2.2. Les coolies : une main-d’oeuvre salariée non libre

Les plantations chinoises sont travaillées par une main-d’oeuvre salariée. Il s’agit pour l’essentiel de migrants temporaires qui, pour des raisons économiques et politiques, ne peuvent s’installer comme producteurs indépendants. En effet, l’investissement nécessaire à la mise en culture est élevé : en 1907, Blanc l’estime à 6.600 $ engagés sur 4 ans, pour un hectare. Ce n’est qu’à la cinquième année qu’on obtient une demi-récolte et à la sixième que l’exploitation est rentable. Compte-tenu des taux d’intérét pratiqués, un immigrant disposant de la somme non négligeable de 1.000 $ doit rembourser environ 9.000 $  154 .

L’accession à la propriété d’une poivrière n’est cependant pas impossible : contrairement aux autres biens fonciers, une poivrièrepeut servir de gage dès qu’elle est en rapport. Un immigrant qui commence par établir une toute petite exploitation pourra emprunter davantage en la mettant en gage au bout de 4 ou 5 ans. Mais cette procédure, décrite par Blanc vers 1900, fait intervenir des banquiers français et n’existe sans doute pas au XIXe siècle où les réseaux de prêts ne sont pas organisés de la même façon.

Quoi qu’il en soit, la plus grosse part de la production est le fait de plantations moyennes utilisant à longueur d’année des coolies salariés. La culture n’a pas alors une extension considérable, 180 tonnes en 1880, mais on peut penser qu’il s’agit là d’une période de crise puisque Pavie (1880, 383) l’estime à 350-500 tonnes « une vingtaine d’années auparavant ». D’ailleurs, malgré les dégâts occasionnés par l’insurrection de 1885-1886, la production s’élève à 360 tonnes en 1889. Le poivre valant de 6 à 10 $ le picu1, le chiffre d’affaires varie de 40 à 80.000 piastres par an. Le roi ne néglige pas cette source de revenu et les taxes sont élevées  155 , ce qui contribue encore à freiner les velléités d’indépendance de certains ouvriers agricoles : la taxe de 4 taël (150 g) par double pied correspond à une proportion de la récolte variant de un septième à un treizième. Or, la rentabilité de l’exploitation n’est pas toujours assurée, sauf si des privilèges douaniers permettent de compenser les coûts élevés dûs à un mode de culture totalement artificiel. Le boom du poivre après 1892, puis les fluctuations considérables des surfaces mises en culture par la suite, sont imputables pour l’essentiel aux modifications de la législation douanière. Ces changements, provoqués par les manoeuvres des commerçants soutenus par le « lobby indochinois » et la Banque de l’Indochine, profitent bien davantage aux spéculateurs qu’aux producteurs dont le potentiel de production rigide ne peut s’adapter aux changements incohérents des quotas d’importation en France.

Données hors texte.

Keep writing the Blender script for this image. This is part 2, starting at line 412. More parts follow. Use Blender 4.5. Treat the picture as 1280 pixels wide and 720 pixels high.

D’une façon générale, la culture nécessite donc une certaine surface financière. Or, les planteurs, peu soucieux de subir la concurrence de petits exploitants familiaux, s’efforcent de contrôler leur main-d’oeuvre et bénéficient pour cela des prérogatives que le roi accorde aux « chefs » de l’ethnie, chargés d’assurer la police économique et la taxation (cf. infra Ch. 9). En 1936, le rapport Guernut (AOM Paris Guernut B.a) décrit un système qui fonctionnait sans doute bien antérieurement : les ouvriers des poivrières

‘ne peuvent débarquer que s’ils sont embauchés par un planteur et contre versement au jonquier [...] de 50 piastres [...]. Le planteur dispose alors d’un véritable engagé pour dettes [...].’

Isolés et désargentés, les migrants, recrutés délibérément dans des milieux très pauvres en Chine, sont tenus dans un état de dépendance, même si leurs salaires ne sont pas misérables. Ils ne parviennent qu’exceptionnellement à se fixer sur place, à la différence des Chinois qui peuvent s’installer sur les berges des fleuves.

Notes
154.

Le taux d’intérêt retenu par Blanc est de l’ordre de 20 % l’an.

155.

Même si le rendement total de l’impôt reste faible, 5 à 10.000 piastres par an entre 1875 et 1884. Mais le roi prétend parfois jouer le rôle d’intermédiaire à la vente : cf. ses démêlés avec Le Faucheur agissant en qualité de représentant de Denis Frères (Denis 1965, 244-267).